オートリブの普及は本当にエコに貢献するか?
オートリブの利用が一般化すれば、大気汚染の元になる2万2500台のガソリン車のマイカーがお払い箱になる、という試算がある。ところで、公共の交通機関が発達し、おまけに駐車場代の高いパリで、マイカーを所有しているのはどんな人だろう?車好きと呼ばれる人種、地下鉄なんかに乗りたがらないハイソな人々……いずれもオートリブが普及しても車を手放さないだろう。また、郊外からマイカー通勤する人は、パリ市内しか利用できないオートリブは、使えない。

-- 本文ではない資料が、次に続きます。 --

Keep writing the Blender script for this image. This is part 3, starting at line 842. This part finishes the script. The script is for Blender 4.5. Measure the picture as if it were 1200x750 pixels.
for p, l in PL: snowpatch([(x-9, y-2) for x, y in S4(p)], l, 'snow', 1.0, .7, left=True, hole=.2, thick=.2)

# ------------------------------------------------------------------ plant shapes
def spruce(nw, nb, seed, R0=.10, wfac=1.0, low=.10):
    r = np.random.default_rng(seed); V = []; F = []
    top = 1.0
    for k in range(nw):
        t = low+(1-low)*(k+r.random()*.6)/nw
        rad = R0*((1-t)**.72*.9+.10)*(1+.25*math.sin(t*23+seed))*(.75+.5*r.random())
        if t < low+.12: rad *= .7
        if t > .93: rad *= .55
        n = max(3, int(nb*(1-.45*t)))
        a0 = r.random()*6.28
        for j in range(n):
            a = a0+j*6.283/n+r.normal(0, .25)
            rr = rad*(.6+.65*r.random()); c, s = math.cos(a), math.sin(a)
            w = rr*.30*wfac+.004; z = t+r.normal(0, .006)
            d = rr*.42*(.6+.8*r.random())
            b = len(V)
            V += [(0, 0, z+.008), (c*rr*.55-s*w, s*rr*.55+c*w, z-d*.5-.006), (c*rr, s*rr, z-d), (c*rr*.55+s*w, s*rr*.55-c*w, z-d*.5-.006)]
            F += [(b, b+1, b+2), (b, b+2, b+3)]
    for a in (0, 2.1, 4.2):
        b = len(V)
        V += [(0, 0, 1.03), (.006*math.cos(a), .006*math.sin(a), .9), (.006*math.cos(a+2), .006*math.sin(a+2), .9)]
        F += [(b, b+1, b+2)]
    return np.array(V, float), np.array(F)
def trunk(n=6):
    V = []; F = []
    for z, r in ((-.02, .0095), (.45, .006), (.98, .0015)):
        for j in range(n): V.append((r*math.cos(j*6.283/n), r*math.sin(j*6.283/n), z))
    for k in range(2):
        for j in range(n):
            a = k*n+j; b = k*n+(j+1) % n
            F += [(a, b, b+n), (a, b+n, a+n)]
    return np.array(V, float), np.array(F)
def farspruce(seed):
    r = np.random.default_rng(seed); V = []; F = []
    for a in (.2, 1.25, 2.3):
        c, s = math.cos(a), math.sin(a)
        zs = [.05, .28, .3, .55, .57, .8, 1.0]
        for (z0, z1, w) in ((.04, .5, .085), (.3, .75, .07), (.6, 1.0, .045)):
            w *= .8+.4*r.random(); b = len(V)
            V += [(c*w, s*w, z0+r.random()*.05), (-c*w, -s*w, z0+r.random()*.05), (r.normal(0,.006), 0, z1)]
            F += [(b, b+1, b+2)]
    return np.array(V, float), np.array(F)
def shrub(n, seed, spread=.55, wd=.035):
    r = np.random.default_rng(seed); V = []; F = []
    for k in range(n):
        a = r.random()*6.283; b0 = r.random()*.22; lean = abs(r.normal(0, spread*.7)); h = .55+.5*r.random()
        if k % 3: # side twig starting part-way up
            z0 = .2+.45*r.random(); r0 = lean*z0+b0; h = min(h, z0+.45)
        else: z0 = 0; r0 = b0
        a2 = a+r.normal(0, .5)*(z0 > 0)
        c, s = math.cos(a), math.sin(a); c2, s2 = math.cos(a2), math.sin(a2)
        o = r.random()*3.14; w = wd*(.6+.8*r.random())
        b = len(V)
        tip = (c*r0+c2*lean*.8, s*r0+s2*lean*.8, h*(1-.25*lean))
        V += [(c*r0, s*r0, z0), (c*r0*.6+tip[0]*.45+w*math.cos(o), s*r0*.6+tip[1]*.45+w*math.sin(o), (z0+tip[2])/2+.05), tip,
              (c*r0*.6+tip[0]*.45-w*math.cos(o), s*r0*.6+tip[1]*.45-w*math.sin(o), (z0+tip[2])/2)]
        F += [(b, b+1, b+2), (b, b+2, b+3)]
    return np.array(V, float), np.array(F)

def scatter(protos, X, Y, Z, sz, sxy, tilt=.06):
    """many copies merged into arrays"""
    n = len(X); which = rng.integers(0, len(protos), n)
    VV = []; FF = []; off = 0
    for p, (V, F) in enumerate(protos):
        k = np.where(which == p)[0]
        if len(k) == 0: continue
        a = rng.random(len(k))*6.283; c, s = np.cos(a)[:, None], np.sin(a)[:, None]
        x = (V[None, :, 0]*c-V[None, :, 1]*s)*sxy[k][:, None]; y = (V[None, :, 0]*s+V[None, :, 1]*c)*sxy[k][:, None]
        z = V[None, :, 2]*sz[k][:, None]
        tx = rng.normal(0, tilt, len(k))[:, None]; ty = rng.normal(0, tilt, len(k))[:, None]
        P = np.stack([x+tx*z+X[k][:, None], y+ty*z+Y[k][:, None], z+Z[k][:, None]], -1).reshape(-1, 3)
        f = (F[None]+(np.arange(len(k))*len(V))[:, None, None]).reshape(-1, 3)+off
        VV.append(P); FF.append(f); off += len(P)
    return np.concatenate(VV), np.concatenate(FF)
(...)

となると、車は週末の買い物や夜の外出に使う程度、という人が、駐車場代、保険料などなど車の維持費を計算し、オートリブ派になる可能性も。あとはステーションが自宅近くにあるかどうかがポイント。ただ、いざ使いたい時にステーションには車が一台もない、という事態も起こりうるが。
また、「ベリブで、自転車のよさが分かり、マイ自転車を買った人がいるように、オートリブを試して、マイカーをEVに買い替える人も出る」なんて声もある。しかし、フランスは発電の75%を原子力に頼る原発大国で、サルコジ大統領は次世代原子炉開発にも積極的。EVが普及すれば、ますます原子力発電への依存度が高くなると思われる。フランスは地震がほとんどない国ではあるが、9月には死傷者を出す原発事故も起きたし、原発がテロの標的になる可能性も。3・11以来、どうもEV=エコとは安易に捉えられない。このオートリブ、本当にエコに貢献するのかどうかは、本格始動してからの結果待ちというところか。